The road through Texas seems like a strategic decision. The lawsuits are two-pronged: One is challenging the law in state court, the other in federal court. If the very conservative and anti-LGBTQ Texas Supreme Court were to rule in favor of the religious extremists ― which doesn’t seem like a stretch ― Texas Freedom Network’s Dan Quinn speculated other states hostile to LGBTQ rights would move in the same direction. 
The federal lawsuit, meanwhile, could find its way to the Supreme Court via the 5th U.S. Circuit Court of Appeals, which turned away a challenge by LGBTQ advocates to Mississippi’s broad and discriminatory Religious Freedom Restoration Act in 2017, . . . . That law, viewed by many legal advocates as among the most discriminatory anti-LGBTQ laws ever passed, allows businesses that offer wedding-related services to refuse them to LGBTQ people and allows religious groups to discriminate in employment and housing. It allows adoption and foster agencies to discriminate against gay and lesbian couples. And it even allows doctors and mental health counselors to turn away LGBTQ people simply based on the practitioners’ religious beliefs.
LGBTQ advocates then appealed the decision to the Supreme Court, which, in January of 2018 ― with Kennedy still on the court ― jarred advocates when it refused to hear the case, letting the horrendous Mississippi law stand.
Neil Gorsuch is a religious liberty crusader who is chomping at the bit, waiting for such a case. His past writings and a dissenting opinion on the court last year have made that clear. And Kavanaugh’s own record and his responses to questions about marriage equality during his confirmation hearings ― not to mention the partisanship and anger at “the left” he displayed during the hearing on the sexual assault allegations against him ― show that he can’t be relied upon to be a swing vote to protect LGBTQ rights.
[W]ith Kavanaugh on the Supreme Court, the timing of the suits ― filed as he was confirmed and sworn in as a justice ― should also be a blaring siren for everyone who cares about civil rights for LGBTQ people. 
Some of the staff from Auschwitz - none looked like monsters despite the horrors
they perpetrated.
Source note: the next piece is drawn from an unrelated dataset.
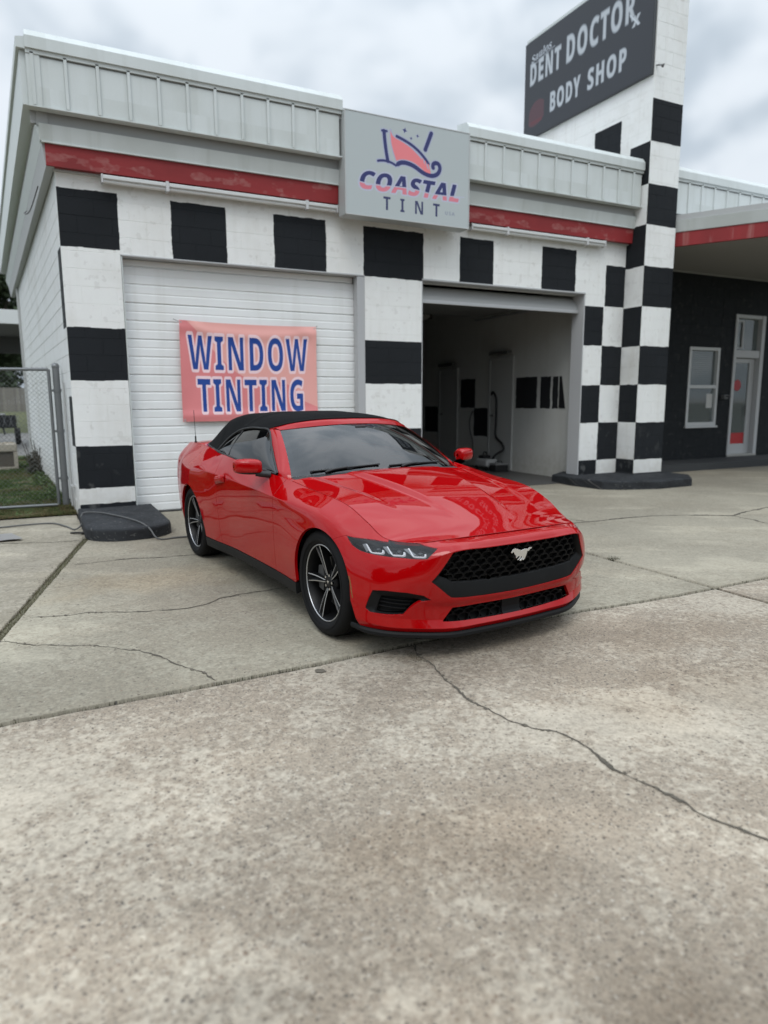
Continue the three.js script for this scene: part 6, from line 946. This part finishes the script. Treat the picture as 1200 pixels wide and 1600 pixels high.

Do not be fooled by appearances or false claims of morality and decency.
 If you are LGBT, you have good reason to be very afraid.

1 comment:

Sixpence Notthewiser said...

We were warned. The other candidate for president told everybody that there was more at stake that just 'the presidency'. But people did not pay attention. She told us. On national television and in many interviews. Now the Repugs have put their trojan horse in SCOTUS and McConnel is mining the judicial system with conservative judges. It's a full-on assault on human rights.